We went to the beach a lot that summer. The house was always dusted with sand. With little to do, and the sudden freedom of a bedroom somewhat removed from the rest of the house, I stole cigarettes from my parents and chain-smoked them late at night. They made me dizzy, languorous. I would listen to the breeze from the bay as it swept through the trees.

It was a humid summer, long. I remember my floorboards became uneven from the moisture in the air. Or maybe it was something to do with the plumbing.

I read all 535 pages of the book in three days, completely absorbed, rarely moving from the couch. I swallowed up the tumultuous novel, its pain, its heroine. Maggie Tulliver suffered from very familiar childhood anxieties and guilts. Early in the novel, she cuts her own hair, with the help of her brother, Tom. Her reasons were different from mine, but I recognized “the satisfaction of making a pair of shears meet through a duly resisting mass of hair.” I loved Maggie’s weaknesses, her determination to be good, her conviction that she wasn’t.

Anyway, I still do:

“Oh, it is difficult - life is very difficult! It seems right to me sometimes that we should follow our strongest feeling; but then, such feelings continually come across the ties that all our former life has made for us - the ties that have made others dependent on us - and would cut them in two…Many things are difficult and dark to me, but I see one thing quite clearly: that I must not, cannot, seek my own happiness by sacrificing others.
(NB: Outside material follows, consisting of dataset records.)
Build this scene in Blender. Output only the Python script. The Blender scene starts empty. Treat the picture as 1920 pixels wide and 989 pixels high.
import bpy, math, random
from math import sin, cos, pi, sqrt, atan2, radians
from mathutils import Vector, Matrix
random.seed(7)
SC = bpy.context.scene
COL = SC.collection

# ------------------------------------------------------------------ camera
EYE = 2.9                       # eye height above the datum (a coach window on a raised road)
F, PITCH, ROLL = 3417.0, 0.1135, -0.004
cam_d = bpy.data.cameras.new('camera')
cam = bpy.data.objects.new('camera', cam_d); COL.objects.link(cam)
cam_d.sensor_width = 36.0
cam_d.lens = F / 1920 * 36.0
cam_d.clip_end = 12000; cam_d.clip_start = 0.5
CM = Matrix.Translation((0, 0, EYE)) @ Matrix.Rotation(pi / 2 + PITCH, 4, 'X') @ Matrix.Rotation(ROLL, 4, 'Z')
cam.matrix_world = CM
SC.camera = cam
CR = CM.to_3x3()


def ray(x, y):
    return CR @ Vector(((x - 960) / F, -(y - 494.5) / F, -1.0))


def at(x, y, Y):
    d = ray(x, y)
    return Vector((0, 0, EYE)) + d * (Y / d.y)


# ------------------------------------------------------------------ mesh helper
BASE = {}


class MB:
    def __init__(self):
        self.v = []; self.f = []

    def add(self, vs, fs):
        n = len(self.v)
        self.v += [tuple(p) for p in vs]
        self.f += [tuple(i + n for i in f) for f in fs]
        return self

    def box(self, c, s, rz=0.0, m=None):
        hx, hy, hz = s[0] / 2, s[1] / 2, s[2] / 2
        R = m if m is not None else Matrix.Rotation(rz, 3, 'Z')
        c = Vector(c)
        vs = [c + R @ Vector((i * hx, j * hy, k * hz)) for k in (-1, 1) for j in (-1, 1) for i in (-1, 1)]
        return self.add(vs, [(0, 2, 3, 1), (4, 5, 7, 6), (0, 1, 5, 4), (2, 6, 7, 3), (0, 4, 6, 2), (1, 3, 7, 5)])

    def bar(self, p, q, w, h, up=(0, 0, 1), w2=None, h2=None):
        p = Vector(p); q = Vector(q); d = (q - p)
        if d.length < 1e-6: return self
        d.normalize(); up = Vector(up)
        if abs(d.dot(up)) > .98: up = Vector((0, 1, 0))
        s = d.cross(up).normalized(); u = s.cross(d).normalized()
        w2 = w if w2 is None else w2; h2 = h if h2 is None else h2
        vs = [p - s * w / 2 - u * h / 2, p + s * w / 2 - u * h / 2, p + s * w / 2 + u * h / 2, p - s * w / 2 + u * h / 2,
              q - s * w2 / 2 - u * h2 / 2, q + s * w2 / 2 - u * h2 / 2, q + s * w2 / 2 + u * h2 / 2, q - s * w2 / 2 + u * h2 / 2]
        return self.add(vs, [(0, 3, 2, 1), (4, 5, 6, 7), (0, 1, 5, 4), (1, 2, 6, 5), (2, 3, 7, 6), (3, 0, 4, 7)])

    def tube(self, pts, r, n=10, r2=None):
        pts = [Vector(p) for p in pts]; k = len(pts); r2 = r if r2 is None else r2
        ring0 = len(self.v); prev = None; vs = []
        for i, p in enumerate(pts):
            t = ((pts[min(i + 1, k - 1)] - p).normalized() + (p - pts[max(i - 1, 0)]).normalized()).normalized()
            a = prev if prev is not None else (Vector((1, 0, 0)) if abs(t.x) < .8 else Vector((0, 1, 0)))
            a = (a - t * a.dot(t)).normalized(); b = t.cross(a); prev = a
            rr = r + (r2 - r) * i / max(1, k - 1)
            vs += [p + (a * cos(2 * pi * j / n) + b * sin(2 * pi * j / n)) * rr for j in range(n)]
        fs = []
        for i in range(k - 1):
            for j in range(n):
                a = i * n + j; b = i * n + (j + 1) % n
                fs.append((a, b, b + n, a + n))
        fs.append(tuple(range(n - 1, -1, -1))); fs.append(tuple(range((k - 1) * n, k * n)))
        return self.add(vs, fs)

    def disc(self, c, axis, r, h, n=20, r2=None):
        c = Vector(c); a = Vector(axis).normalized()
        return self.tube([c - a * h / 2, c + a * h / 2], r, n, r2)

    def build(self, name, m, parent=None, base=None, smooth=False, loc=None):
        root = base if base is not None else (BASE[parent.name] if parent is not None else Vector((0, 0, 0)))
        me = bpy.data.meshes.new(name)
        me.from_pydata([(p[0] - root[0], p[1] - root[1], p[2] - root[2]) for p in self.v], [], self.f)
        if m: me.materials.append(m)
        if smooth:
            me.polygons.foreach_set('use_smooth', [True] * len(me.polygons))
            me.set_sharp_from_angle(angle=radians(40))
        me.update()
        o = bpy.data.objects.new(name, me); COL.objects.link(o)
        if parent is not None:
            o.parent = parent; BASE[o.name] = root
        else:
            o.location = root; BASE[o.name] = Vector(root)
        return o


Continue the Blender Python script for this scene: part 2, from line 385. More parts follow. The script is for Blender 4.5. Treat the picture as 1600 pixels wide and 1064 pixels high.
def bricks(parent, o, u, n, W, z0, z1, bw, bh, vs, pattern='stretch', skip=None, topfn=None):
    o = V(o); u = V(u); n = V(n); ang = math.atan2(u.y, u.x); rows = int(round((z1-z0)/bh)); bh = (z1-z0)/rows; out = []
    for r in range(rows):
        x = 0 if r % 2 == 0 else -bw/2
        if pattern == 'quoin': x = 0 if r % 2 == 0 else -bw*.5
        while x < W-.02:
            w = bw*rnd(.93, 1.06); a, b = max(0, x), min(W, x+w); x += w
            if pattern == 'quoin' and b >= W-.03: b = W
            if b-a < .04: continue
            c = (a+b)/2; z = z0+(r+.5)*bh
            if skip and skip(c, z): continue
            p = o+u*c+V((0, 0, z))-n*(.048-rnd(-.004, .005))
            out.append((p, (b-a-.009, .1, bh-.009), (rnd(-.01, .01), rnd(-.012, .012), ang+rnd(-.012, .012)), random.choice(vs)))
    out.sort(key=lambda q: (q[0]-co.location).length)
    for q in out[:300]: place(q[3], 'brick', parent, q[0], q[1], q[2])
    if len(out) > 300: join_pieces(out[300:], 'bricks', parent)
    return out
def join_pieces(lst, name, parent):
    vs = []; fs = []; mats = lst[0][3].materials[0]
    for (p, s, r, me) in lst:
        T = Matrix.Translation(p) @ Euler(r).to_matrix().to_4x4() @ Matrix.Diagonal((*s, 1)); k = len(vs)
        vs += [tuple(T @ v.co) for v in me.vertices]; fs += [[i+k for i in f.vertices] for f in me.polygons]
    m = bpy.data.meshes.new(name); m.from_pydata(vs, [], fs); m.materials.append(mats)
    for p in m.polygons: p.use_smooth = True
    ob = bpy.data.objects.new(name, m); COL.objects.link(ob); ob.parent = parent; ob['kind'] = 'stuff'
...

Love is natural, but surely pity and faithfulness and memory are natural too. And they would live in me still and punish me if I did not obey them. I should be haunted by the suffering I had caused. Our love would be poisoned. Don’t urge me; help me, help me, because I love you.”

I tried for years to read more George Eliot, but couldn’t seem to give any of her other books the same attention I gave The Mill on the Floss. I finally read Middlemarch last winter. While it shares (perhaps even exceeds) the complex portrayal of betrayal and renunciation of Eliot’s earlier novel, I think Maggie’s childhood portrait still speaks more to me.

Maybe it’s because Middlemarch deals more with marriage, or perhaps it’s the religious and political tones of the novel. The Mill on the Floss seems somehow more intimate, more familiar. It is the story of a family, of a girl and her brother. A century and a half later, it is still just that.